Both parties are required to provide full and accurate financial information to the other. If your spouse has always been the one to handle the family finances or if they have complex assets, like stock options with their employer, ownership in property or businesses or overseas investments, it may be wise to add a financial advisor to your divorce team.

Common red flags

Before you do that, let’s look at some red flags that your spouse may be hiding or undervaluing assets – whether they did it throughout the marriage or only now that they risk losing some of them in the divorce.

This can include things like:

  • Controlling all of the joint assets and accounts
  • Having you sign documents, including tax returns, without giving you a chance to read them
  • Making cash withdrawals they don’t have a valid explanation for
  • Being vague about how much money they earn

There are also red flags that can pop up as you start to review your spouse’s financial information in the divorce. These can include:

  • Accounts and credit cards you didn’t know about
  • Transactions on these accounts or cards that are unexplained or suspicious
  • Seeing far fewer assets than you thought you had or specific missing assets
  • Loans you were unaware of to family members or friends
  • No crypto assets are listed even though your spouse had a big interest in them

One or two of these might not be cause for concern.

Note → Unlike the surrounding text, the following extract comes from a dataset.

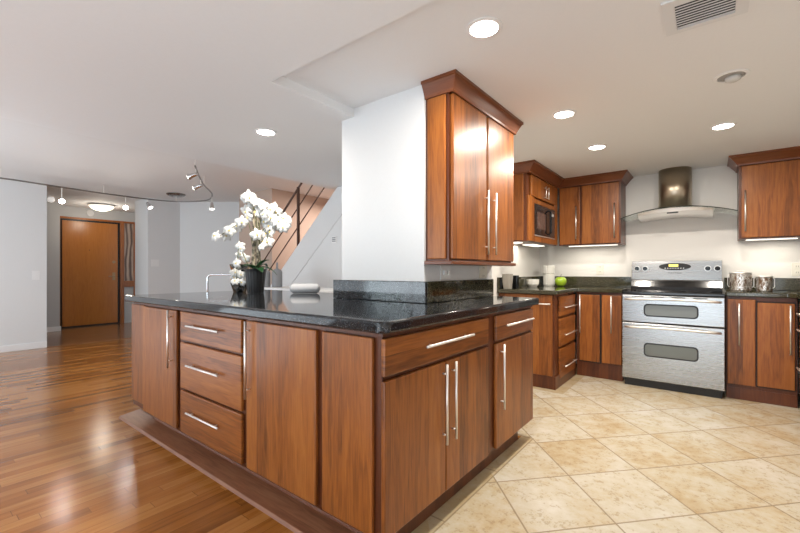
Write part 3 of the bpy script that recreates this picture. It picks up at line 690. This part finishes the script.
# ================================================================= CEILING FIXTURES
def downlight(x, y, z, label, on=True, r=.060, power=17, col=(1, .92, .81)):
    t = thing('recessed_light', label, 'ceiling light', (x, y, z), 'recessed ceiling lights' if 0 else None)
    bm = bmesh.new(); seg = 32; prof = [(r * 1.28, -.0005), (r * 1.28, -.004), (r, -.006), (r, -.0005)]
    rings = [[bm.verts.new((x + q * math.cos(2*math.pi*k/seg), y + q * math.sin(2*math.pi*k/seg), z + h)) for k in range(seg)] for q, h in prof]
    for a, b in zip(rings, rings[1:] + rings[:1]):
        for k in range(seg): bm.faces.new((a[k], a[(k+1) % seg], b[(k+1) % seg], b[k]))
    obj('trim_ring', bm, M['white'], t, smooth=False)
    if on:
        bm = bmesh.new(); lathe(bm, [(r * .98, -.0005), (r * .9, -.005)], (x, y, z), 28); obj('lamp', bm, M['bulb'], t)
        area('lamp_light', (x, y, z - .03), .12, power, col, (x, y, 0))
    else:
        bm = bmesh.new(); lathe(bm, [(r * .98, -.0005), (r * .96, -.003)], (x, y, z), 28); obj('baffle', bm, plain('grey_baffle', (.32, .31, .29), .5), t)
        bm = bmesh.new(); lathe(bm, [(r * .6, -.003), (r * .55, -.02), (r * .3, -.028)], (x + .008, y + .015, z), 24); obj('eyeball', bm, plain('eyeball_white', (.6, .59, .56), .4), t, smooth=True)
downlight(-.763, 1.56, 2.15, 'lit round recessed light nearest the camera over the kitchen aisle')
downlight(-.764, 2.741, 2.15, 'lit recessed light above the aisle, middle of the row of three')
downlight(-.749, 3.641, 2.15, 'lit recessed light at the far end of the row, nearest the microwave cabinet')
downlight(.072, 3.67, 2.15, 'lit recessed light in front of the range and the right wall cabinet')
downlight(.087, 2.755, 2.15, 'unlit recessed eyeball light between the ceiling vent and the lit light', False)
downlight(-2.481, 1.632, 2.095, 'lit recessed light in the lower ceiling over the island and orchid', col=(1, .9, .78))
downlight(-2.3, -.9, 2.095, 'recessed light in the lower ceiling behind the camera', power=8, col=(1, .93, .85))
# vent
t = thing('air_vent', 'white slatted ceiling air vent over the kitchen', 'vent', (0, 1.98, 2.14))
bm = bmesh.new(); vx0, vx1, vy0, vy1 = -.152, .118, 1.838, 2.10
for q in ((vx0, vx1, vy0, vy0 + .045), (vx0, vx1, vy1 - .03, vy1), (vx0, vx0 + .04, vy0 + .045, vy1 - .03), (vx1 - .04, vx1, vy0 + .045, vy1 - .03)): box(bm, q[0], q[1], q[2], q[3], 2.141, 2.1495)
bmesh.ops.remove_doubles(bm, verts=bm.verts, dist=.0001)
obj('frame', bm, M['vent'], t)
bx('backing', (vx0 + .041, vx1 - .041, vy0 + .046, vy1 - .031, 2.1485, 2.1495), M['dark_slot'], t)
for k in range(9):
    y = vy0 + .058 + k * .0195; bx('slat', (vx0 + .041, vx1 - .041, y, y + .0062, 2.141, 2.1425), M['vent'], t)
# track rail
t = thing('track_light', 'curved brushed metal track rail with a round canopy on the dining ceiling', 'track light', (-6.9, 2.86, 2.37))
ctrl = [(-6.95, .2), (-6.86, .814), (-6.92, 1.241), (-7.02, 1.913), (-7.03, 2.495), (-6.905, 2.868), (-6.615, 3.071), (-6.30, 3.11), (-5.813, 2.916), (-5.288, 2.546), (-4.834, 2.268), (-4.408, 2.025)]
def cr(P, n=8):
    out = []
    for i in range(len(P) - 1):
        p0, p1, p2, p3 = [Vector(P[max(0, min(len(P)-1, j))]) for j in (i-1, i, i+1, i+2)]
        for k in range(n):
            s = k / n; out.append(.5 * ((2*p1) + (p2-p0)*s + (2*p0-5*p1+4*p2-p3)*s*s + (3*p1-p0-3*p2+p3)*s**3))
    out.append(Vector(P[-1])); return out
bm = bmesh.new(); tube(bm, [(p.x, p.y, 2.25) for p in cr(ctrl)], .010, 8); obj('rail', bm, plain('dark_nickel', (.28, .27, .26), .35, 1), t, smooth=True)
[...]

More than that can be a sign of fraudulent behavior.

Financial professionals can help

Often, divorcing people who are attempting to hide assets count on their soon-to-be-ex not to understand their financial information or ask too many questions. However, you have every right to bring in professionals to review the information.

Forensic accountants know where to look for hidden assets. Sometimes, a good financial or tax professional is all you need. With sound legal guidance, you can better determine whether your concerns are valid and what type of additional resources can benefit you in working toward a fair settlement.